> [DIRECTIONS] Starting at the first line of the data below, write out each line exactly until you reach the line containing "return root", and include that line too.

> [INFORMATION SHOWN]
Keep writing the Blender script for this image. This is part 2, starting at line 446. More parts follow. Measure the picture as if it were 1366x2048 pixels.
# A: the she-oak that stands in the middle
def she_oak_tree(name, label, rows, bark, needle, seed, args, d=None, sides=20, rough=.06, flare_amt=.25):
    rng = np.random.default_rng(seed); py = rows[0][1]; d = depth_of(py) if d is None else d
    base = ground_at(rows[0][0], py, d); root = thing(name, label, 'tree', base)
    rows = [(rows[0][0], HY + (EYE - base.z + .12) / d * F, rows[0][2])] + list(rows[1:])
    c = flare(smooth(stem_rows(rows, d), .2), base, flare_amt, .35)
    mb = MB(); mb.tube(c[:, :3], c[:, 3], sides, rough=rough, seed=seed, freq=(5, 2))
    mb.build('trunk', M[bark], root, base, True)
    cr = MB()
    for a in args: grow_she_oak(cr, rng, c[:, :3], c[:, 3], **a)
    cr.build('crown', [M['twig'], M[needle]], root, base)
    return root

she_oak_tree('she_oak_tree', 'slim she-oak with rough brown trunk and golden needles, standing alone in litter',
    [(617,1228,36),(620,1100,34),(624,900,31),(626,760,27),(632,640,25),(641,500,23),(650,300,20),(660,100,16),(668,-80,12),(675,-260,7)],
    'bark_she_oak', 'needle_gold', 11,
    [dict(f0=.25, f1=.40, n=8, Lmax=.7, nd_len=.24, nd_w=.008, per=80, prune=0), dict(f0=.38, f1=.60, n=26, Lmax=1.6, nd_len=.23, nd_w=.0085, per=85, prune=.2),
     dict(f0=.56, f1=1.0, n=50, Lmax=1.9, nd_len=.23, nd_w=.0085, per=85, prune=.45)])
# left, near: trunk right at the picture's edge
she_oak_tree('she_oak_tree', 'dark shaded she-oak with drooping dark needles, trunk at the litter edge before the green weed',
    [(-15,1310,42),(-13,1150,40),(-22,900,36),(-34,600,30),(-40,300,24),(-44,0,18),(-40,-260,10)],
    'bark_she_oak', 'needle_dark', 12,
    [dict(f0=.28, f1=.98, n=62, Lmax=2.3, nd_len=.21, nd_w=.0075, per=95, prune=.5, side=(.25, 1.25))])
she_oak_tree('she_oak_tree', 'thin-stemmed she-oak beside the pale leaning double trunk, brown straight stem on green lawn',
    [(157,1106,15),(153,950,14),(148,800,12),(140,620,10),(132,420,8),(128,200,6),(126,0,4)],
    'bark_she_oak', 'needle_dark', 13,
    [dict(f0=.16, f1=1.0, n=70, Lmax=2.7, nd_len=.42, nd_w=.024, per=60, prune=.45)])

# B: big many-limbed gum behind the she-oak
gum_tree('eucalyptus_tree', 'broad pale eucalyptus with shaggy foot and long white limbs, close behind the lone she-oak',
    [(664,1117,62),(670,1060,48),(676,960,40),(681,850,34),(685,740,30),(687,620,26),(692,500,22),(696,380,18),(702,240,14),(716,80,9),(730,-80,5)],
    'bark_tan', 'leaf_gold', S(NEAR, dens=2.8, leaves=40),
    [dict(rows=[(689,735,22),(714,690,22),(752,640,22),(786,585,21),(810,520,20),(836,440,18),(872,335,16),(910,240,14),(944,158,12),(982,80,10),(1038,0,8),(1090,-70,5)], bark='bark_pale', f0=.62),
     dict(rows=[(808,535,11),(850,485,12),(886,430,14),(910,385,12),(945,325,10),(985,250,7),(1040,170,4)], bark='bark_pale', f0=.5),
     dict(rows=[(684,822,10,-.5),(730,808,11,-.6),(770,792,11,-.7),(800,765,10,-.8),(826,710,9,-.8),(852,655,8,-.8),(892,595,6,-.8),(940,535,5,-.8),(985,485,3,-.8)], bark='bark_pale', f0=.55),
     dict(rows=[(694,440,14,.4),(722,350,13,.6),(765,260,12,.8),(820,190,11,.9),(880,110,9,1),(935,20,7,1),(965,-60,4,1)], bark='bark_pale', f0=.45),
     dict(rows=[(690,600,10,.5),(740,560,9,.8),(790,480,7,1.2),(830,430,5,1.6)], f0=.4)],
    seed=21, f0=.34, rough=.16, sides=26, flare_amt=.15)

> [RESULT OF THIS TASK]
Keep writing the Blender script for this image. This is part 2, starting at line 446. More parts follow. Measure the picture as if it were 1366x2048 pixels.
# A: the she-oak that stands in the middle
def she_oak_tree(name, label, rows, bark, needle, seed, args, d=None, sides=20, rough=.06, flare_amt=.25):
    rng = np.random.default_rng(seed); py = rows[0][1]; d = depth_of(py) if d is None else d
    base = ground_at(rows[0][0], py, d); root = thing(name, label, 'tree', base)
    rows = [(rows[0][0], HY + (EYE - base.z + .12) / d * F, rows[0][2])] + list(rows[1:])
    c = flare(smooth(stem_rows(rows, d), .2), base, flare_amt, .35)
    mb = MB(); mb.tube(c[:, :3], c[:, 3], sides, rough=rough, seed=seed, freq=(5, 2))
    mb.build('trunk', M[bark], root, base, True)
    cr = MB()
    for a in args: grow_she_oak(cr, rng, c[:, :3], c[:, 3], **a)
    cr.build('crown', [M['twig'], M[needle]], root, base)
    return root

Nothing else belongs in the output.